Records for processing
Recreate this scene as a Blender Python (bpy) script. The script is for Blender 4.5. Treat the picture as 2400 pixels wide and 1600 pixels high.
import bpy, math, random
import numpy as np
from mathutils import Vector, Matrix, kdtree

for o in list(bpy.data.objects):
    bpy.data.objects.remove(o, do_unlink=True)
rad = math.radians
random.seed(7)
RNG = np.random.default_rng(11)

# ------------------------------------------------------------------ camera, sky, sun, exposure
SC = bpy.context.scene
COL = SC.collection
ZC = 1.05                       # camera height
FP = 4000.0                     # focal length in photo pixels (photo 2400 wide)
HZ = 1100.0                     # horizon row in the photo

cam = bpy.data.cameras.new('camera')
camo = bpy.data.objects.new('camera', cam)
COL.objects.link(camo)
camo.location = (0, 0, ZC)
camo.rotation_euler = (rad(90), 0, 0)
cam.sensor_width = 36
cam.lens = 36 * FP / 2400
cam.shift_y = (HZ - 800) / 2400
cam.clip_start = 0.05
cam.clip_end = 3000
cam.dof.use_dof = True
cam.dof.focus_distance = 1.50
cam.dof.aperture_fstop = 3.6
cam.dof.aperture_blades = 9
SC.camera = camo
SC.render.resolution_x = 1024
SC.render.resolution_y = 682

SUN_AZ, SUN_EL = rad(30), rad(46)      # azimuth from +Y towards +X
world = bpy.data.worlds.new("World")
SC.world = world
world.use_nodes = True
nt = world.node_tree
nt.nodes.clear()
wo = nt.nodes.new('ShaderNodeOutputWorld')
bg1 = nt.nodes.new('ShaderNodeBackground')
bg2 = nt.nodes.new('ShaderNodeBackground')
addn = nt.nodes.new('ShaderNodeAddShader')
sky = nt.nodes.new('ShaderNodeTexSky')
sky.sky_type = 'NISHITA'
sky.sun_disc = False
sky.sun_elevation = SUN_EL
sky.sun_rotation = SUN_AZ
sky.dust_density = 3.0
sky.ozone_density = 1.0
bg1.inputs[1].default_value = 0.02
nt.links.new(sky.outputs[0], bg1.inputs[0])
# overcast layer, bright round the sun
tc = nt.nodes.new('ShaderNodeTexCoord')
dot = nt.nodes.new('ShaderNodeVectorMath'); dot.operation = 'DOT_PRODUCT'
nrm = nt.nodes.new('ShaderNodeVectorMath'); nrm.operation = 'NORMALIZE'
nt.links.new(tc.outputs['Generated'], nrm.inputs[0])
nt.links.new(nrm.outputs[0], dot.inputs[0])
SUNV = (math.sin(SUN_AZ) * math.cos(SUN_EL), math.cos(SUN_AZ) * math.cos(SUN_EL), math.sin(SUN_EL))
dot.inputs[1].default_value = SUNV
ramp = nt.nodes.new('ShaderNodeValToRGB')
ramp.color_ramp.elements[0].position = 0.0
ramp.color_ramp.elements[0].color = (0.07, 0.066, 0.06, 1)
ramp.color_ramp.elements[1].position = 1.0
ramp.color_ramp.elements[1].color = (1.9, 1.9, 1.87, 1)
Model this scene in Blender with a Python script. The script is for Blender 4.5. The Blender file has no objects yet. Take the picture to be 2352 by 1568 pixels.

Stated exercise
Look through the data above. Copy every line with the string "this" in it.

The response
Recreate this scene as a Blender Python (bpy) script. The script is for Blender 4.5. Treat the picture as 2400 pixels wide and 1600 pixels high.
Model this scene in Blender with a Python script. The script is for Blender 4.5. The Blender file has no objects yet. Take the picture to be 2352 by 1568 pixels.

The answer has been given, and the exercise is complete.